I shivered and hoped that Marine would attribute it to the wind. I changed the subject. “You reading anything good right now?” Marine was an avid reader, and we often traded books.

“Funny you should ask, sir, funny you should ask.” He reached into his pack and pulled out a paperback. In the moonlight, I read “Rudyard Kipling” on the cover. “I’m not much for poetry, but this is almost enough to convert me:

“When you’re wounded and left on Afghanistan’s plains And the women come out to cut up what remains Jest roll to your rifle an’ blow out your brains An’ go to your Gawd like a soldier.”

“If I’m wounded, Staff Sergeant, and you fuckers leave me on Afghanistan’s plains, I’ll put my last bullet between your shoulder blades before I put it in my own head,” I replied.

Marine laughed and shot another stream of brown saliva into the sand. “I expect you will, sir.” He paused and added, “Even Hadsall might’ve done that.”

I continued down the line to see the rest of the platoon.
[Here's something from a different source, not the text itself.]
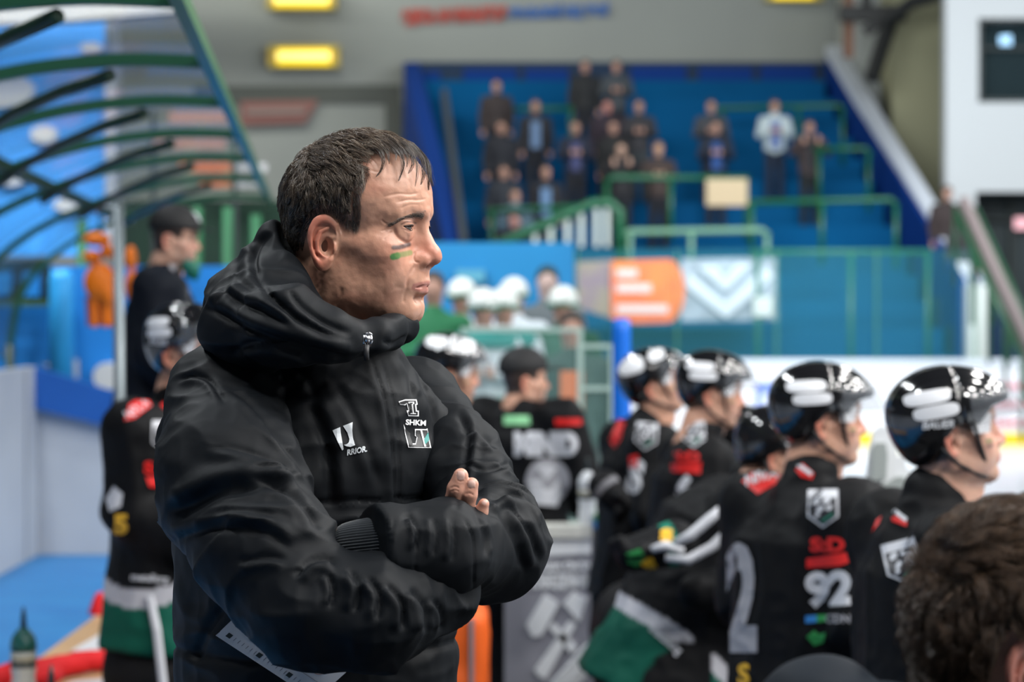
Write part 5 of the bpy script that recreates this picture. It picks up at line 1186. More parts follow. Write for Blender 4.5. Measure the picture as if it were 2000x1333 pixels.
# ---- man in the near right corner --------------------------------------------------
t, H = setup('person', 'bareheaded man with wavy brown hair and slate jacket, his ear at the picture corner', 2004, 1250, 2.08, 0.05)
M, I, R = person_head(t, H, 0.0, -0.05, 0.0022, paint=False, base=(0.60, 0.36, 0.28), stubble=0.0, eyes=True)
hl = [(0.075, 0.075), (0.04, 0.055), (0.030, 0.02), (0.012, 0.0), (-0.006, 0.012), (-0.032, 0.012), (-0.040, -0.03), (-0.046, -0.07), (-0.06, -0.12), (-0.2, -0.12), (-0.2, 0.2), (0.2, 0.2), (0.10, 0.085)]
def fm_hair():
    fl = lambda q: head_field(q, neck=True, ears=False, detail=False, mouth=0)
    def capf(p):
        q = I(p).astype(np.float32); d = fl(q) - 0.007; w = poly_sd(q[:, 0], q[:, 2], hl); return smax(np.maximum(d, -(d + 0.012)), -(w - 0.004).astype(np.float32), 0.004)
    V, F = surf(capf, H - 0.18, H + 0.17, 0.003); o = mk('hair', V, F, mat('hair_brown_base', (0.035, 0.022, 0.013, 1), rough=0.6), t)
    q = I(V); ok = np.where((np.abs(fl(q.astype(np.float32)) - 0.007) < 0.002))[0]; rng = np.random.default_rng(3); R1 = q[rng.choice(ok, 20000)] + rng.normal(0, 0.001, (20000, 3))
    def fl2(c, t_):
        D = np.zeros_like(c); u = c[:, 2]; tp = np.clip((u - 0.03) / 0.05, 0, 1); D[:, 0] = 0.7 * tp + 0.4 * vnoise(c, 0.02, 3); D[:, 2] = -1 + tp + 0.3 * vnoise(c, 0.02, 5); D[:, 1] = 0.6 * vnoise(c, 0.018, 8); return D
    ln = np.interp(R1[:, 2], [-0.06, 0.02, 0.09], [0.008, 0.018, 0.032])
    strands('hair_strands', fl, R1, ln * rng.uniform(0.6, 1.2, len(R1)), fl2, lambda t_: 0.008 + 0.010 * math.sin(min(1, t_ * 1.2) * 2.2), 0.00026, mat('hair_strand2', rough=0.32, vcol='Col', spec=0.6), o, M, clumps=700, clump=0.72, seed=12, steps=6, greyf=0.3, wob=0.0012, colors=((0.050, 0.028, 0.015), (0.16, 0.095, 0.055)))
fm_hair()
nb = H + np.array((-0.09, 0.0, -0.20)); 
jo, jt, Mb, Mw = body(t, nb, 0.0, [([(-0.01, -0.19, -0.08), (-0.05, -0.25, -0.35), (0.12, -0.22, -0.55)], [0.085, 0.08, 0.06]), armL], res=0.009, name='jacket', m=mat('jacket_slate', (0.005, 0.009, 0.015, 1), rough=0.7, spec=0.2), length=0.74)
def hood2(p):
    q = local(nb, 0.0)[1](p).astype(np.float32); d = chain(q, [(0.03, -0.12, 0.08), (-0.04, -0.11, 0.125), (-0.095, -0.04, 0.13), (-0.09, 0.05, 0.10), (0.0, 0.11, 0.04)], [0.035, 0.050, 0.055, 0.05, 0.03], 0.02); return d
V, F = surf(hood2, nb - 0.2, nb + 0.2, 0.006); mk('hood', V + normals(V, F) * (0.006 * vnoise(V, 0.04, 3))[:, None], F, mat('jacket_slate'), t)
legs(t, Mb((0, 0, -0.6)), 0.0, 0.05, mat('trouser_dark', (0.01, 0.011, 0.014, 1), rough=0.8))
print('bench people', time.time() - T0)
# ================================================================== the arena
def poly_px(b, pts, d, th=0.05):
    """flat panel d metres away, th thick, outline in columns and rows"""
    k = d / FPX; b.prism([((x - 1000) * k, (600 - y) * k) for x, y in pts], (0, d, CAMZ), (1, 0, 0), (0, 0, 1), (0, 1, 0), th); return b
def slab(name, lo, hi, m, kind='structure'):
    o = MB().box(lo, hi).build(name, m); 
    if kind: o['kind'] = kind
    return o
concrete = mat('rubber_floor', (0.02, 0.021, 0.023, 1), rough=0.7, noise=(3, (0.035, 0.036, 0.038, 1), 0.2)); bluefloor = mat('blue_rubber', (0.02, 0.17, 0.46, 1), rough=0.55, noise=(2.5, (0.03, 0.24, 0.55, 1), 0.25))
slab('floor', (-7, -3, -0.3), (1.7, 48, 0.05), concrete); slab('floor_walkway', (-3.05, -1, 0.05), (-1.12, 15.5, 0.42), bluefloor); slab('floor_platform', (-0.95, 1.9, 0.05), (0.28, 3.55, 0.42), concrete); slab('floor_far_bench', (-1.2, 13.2, 0.05), (1.3, 19.4, 0.40), concrete)
slab('floor_ice', (1.7, -6, -0.3), (32, 35, 0.0), mat('ice', (0.68, 0.74, 0.80, 1), rough=0.22, noise=(0.8, (0.72, 0.79, 0.88, 1), 0.3), spec=0.5))
slab('floor_beyond', (1.7, 35.4, -0.3), (32, 48, 0.0), concrete)
wallm = mat('wall_beige', (0.30, 0.325, 0.30, 1), rough=0.85, noise=(0.6, (0.27, 0.29, 0.275, 1), 0.3)); lightw = mat('wall_light', (0.55, 0.57, 0.58, 1), rough=0.8, noise=(0.5, (0.50, 0.52, 0.53, 1), 0.3))
slab('wall_far', (-30, 47, -0.3), (14, 47.4, 11.5), wallm)
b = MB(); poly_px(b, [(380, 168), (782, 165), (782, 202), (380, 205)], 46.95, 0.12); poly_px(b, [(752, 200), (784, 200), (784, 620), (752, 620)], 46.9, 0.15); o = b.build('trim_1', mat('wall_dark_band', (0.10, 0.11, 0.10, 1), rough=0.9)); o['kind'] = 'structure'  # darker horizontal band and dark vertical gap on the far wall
olive = mat('wall_olive', (0.36, 0.36, 0.23, 1), rough=0.85)
o = poly_px(MB(), [(1655, -200), (1745, -200), (1745, 520), (1655, 520)], 45.5, 1.4).build('wall_pier', mat('wall_grey', (0.42, 0.45, 0.44, 1), rough=0.85)); o['kind'] = 'structure'
o = poly_px(MB(), [(1742, -200), (1850, -200), (1850, 640), (1742, 640)], 44.0, 1.4).build('wall_side', olive); o['kind'] = 'structure'
whitew = mat('wall_white', (0.56, 0.60, 0.62, 1), rough=0.8)
b = MB(); Y = 40.0
for r in ([(1848, -260), (2400, -260), (2400, 40), (1848, 40)], [(1848, 40), (1916, 40), (1916, 195), (1848, 195)], [(2250, 40), (2400, 40), (2400, 195), (2250, 195)], [(1848, 195), (2400, 195), (2400, 375), (1848, 375)], [(1848, 375), (1906, 375), (1906, 720), (1848, 720)], [(2200, 375), (2400, 375), (2400, 720), (2200, 720)]): poly_px(b, r, Y, 0.4)
o = b.build('wall_right', whitew); o['kind'] = 'structure'
darkin = mat('dark_room', (0.02, 0.035, 0.04, 1), rough=0.5)
w1 = poly_px(MB(), [(1914, 38), (2252, 38), (2252, 197), (1914, 197)], Y + 0.35, 0.05).build('window_1', mat('window_dark', (0.012, 0.025, 0.03, 1), rough=0.6, spec=0.1)); w1['kind'] = 'structure'
b = MB(); poly_px(b, [(1912, 36), (2254, 36), (2254, 42), (1912, 42)], Y - 0.03, 0.1); poly_px(b, [(1912, 192), (2254, 192), (2254, 199), (1912, 199)], Y - 0.03, 0.1); poly_px(b, [(1912, 36), (1918, 36), (1918, 199), (1912, 199)], Y - 0.03, 0.1); poly_px(b, [(1916, 92), (2252, 92), (2252, 97), (1916, 97)], Y + 0.2, 0.05); b.build('window_frame', mat('frame_dark', (0.03, 0.04, 0.04, 1)), w1)
poly_px(MB(), [(1952, 70), (1975, 68), (1976, 88), (1953, 88)], Y + 0.3, 0.03).build('lit_lamp', mat('lamp_cool', (0.3, 0.5, 0.7, 1), emit=((0.4, 0.7, 1, 1), 1.0)), w1)
w2 = poly_px(MB(), [(1900, 375), (2202, 375), (2202, 720), (1900, 720)], Y + 1.2, 0.05).build('door_1', darkin); w2['kind'] = 'structure'
b = MB(); poly_px(b, [(1906, 425), (2200, 425), (2200, 431), (1906, 431)], Y + 1.0, 0.1); poly_px(b, [(1972, 375), (1980, 375), (1980, 720), (1972, 720)], Y + 1.0, 0.1); b.build('door_frame', mat('frame_dark'), w2)
poly_px(MB(), [(1982, 425), (2015, 425), (2015, 448), (1982, 448)], Y + 0.95, 0.05).build('lit_sign', mat('lamp_pink', (0.6, 0.3, 0.35, 1), emit=((1, 0.55, 0.6, 1), 0.8)), w2)
slab('ceiling', (-30, 5, 11.5), (32, 48, 11.8), mat('ceiling_dark', (0.03, 0.035, 0.04, 1)))
b = MB(); b.box((-16, 44.5, 7.83), (-3.6, 45.0, 8.6)); o = b.build('trim_2', mat('beam_dark', (0.015, 0.02, 0.02, 1))); o['kind'] = 'structure'

# ---- lamps on the far wall
def wall_lamp(x0, x1, y0, y1, label, d=46.6):
    t = thing('wall_lamp', label, 'lamp', P((x0 + x1) / 2, y1, d), 'yellow lamps along the far wall'); k = d / FPX
    b = MB(); b.box(P(x0 - 3, y1 + 3, d + .02) , P(x1 + 3, y0 - 3, d + .38)); b.build('housing', mat('lamp_housing', (0.5, 0.42, 0.1, 1)), t)
    b = MB(); r = (y1 - y0) / 2 * k; pts = [P(x0 + (y1 - y0) / 2, (y0 + y1) / 2, d), P(x1 - (y1 - y0) / 2, (y0 + y1) / 2, d)]; b.tube(pts, r, 16); b.build('diffuser', mat('lamp_yellow', (1, 0.7, 0.02, 1), emit=((1.0, 0.72, 0.0, 1), 1.05)), t, True)
    b = MB(); b.tube([p + np.array((0, -r, 0)) for p in pts], r * 0.45, 12); b.build('bright_tube', mat('lamp_tube', (1, 0.85, 0.4, 1), emit=((1.0, 0.82, 0.22, 1), 1.6)), t, True)
wall_lamp(526, 662, 95, 128, 'glowing yellow strip lamp in the middle of the far wall'); wall_lamp(524, 656, -12, 14, 'glowing yellow strip lamp directly above another one'); wall_lamp(1500, 1600, -26, -2, 'glowing yellow strip lamp above the blue stand')
# ---- lettering on the far wall
def sign(txt, cx, cy, h, w, col, name, d=46.9, rot=0.02, shear=0.3, parent=None):
    bm = text2d(txt, 1.0, 0.06, shear); xs = [v.co.x for v in bm.verts]; k = d / FPX; sx = w / (max(xs) - min(xs)) * k; sy = h / 0.72 * k; o = P(cx, cy, d); V = []; bm.verts.index_update()
    for v in bm.verts: x, y = v.co.x * sx, v.co.y * sy; V.append(o + np.array((x * math.cos(rot) - y * math.sin(rot), 0, x * math.sin(rot) + y * math.cos(rot))))
    F = [tuple(q.index for q in f.verts) for f in bm.faces]; bm.free(); n = len(V); V2 = V + [q + np.array((0, 0.04, 0)) for q in V]; F2 = F + [tuple(i + n for i in f[::-1]) for f in F]
    return mk(name, V2, F2, col, parent, False)
t = thing('wall_lettering', 'long red and blue italic lettering high on the far wall', 'sign', P(980, 40, 46.9))
sign('ЗДЕСЬ НАЧИНАЕТСЯ', 884, 31, 24, 208, mat('letter_red', (0.45, 0.06, 0.04, 1), rough=0.6), 'red_lettering', rot=0.035, parent=t); sign('УРАЛЬСКИЙ ЛЕД ТВОЙ', 1090, 24, 19, 196, mat('letter_blue', (0.04, 0.14, 0.42, 1), rough=0.6), 'blue_lettering', rot=0.03, parent=t)
t = thing('wall_banner', 'faded red banner with slanted end low on the far wall', 'banner', P(545, 240, 46.8)); poly_px(MB(), [(470, 198), (622, 196), (596, 240), (470, 244)], 46.8, 0.05).build('cloth', mat('banner_faded', (0.24, 0.11, 0.095, 1), rough=0.8), t); poly_px(MB(), [(480, 212), (600, 210), (594, 222), (480, 224)], 46.74, 0.03).build('pale_stripe', mat('banner_pale', (0.26, 0.20, 0.18, 1), rough=0.8), t)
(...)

A white halo surrounded the moon, looking like an iris around a pupil. The moonlight cast my shadow across glowing sand, again reminding me of new snow. Normally, I chafed under the twenty-pound weight of my flak jacket, but now it was the only thing keeping the icy wind off my skin. I imagined the chill air pouring off glaciers high in the Hindu Kush and racing across miles of desert without a tree to slow it down.

One of my machine gun teams was dug in with Patrick’s platoon, anchoring the far flank of the company’s lines. They were in the middle of Sergeant Espera’s squad, the former repo man with whom I’d flown into Pakistan on the Sword mission. For a few hours each night, Espera turned one of his holes into the company’s social center, brewing coffee and debating the issues of the day with all comers. I slid into the hole, and Espera caught me up on the night’s discussion.

“Sir, we’re talking about Lindh. These guys” — he nodded at the other Marines in the hole — “think he’s a freedom fighter.”

John Walker Lindh, the so-called American Taliban, had been captured the week before at Qala-i-Jangi prison in northern Afghanistan. Now he was imprisoned in a metal container a few hundred yards from Espera’s hole.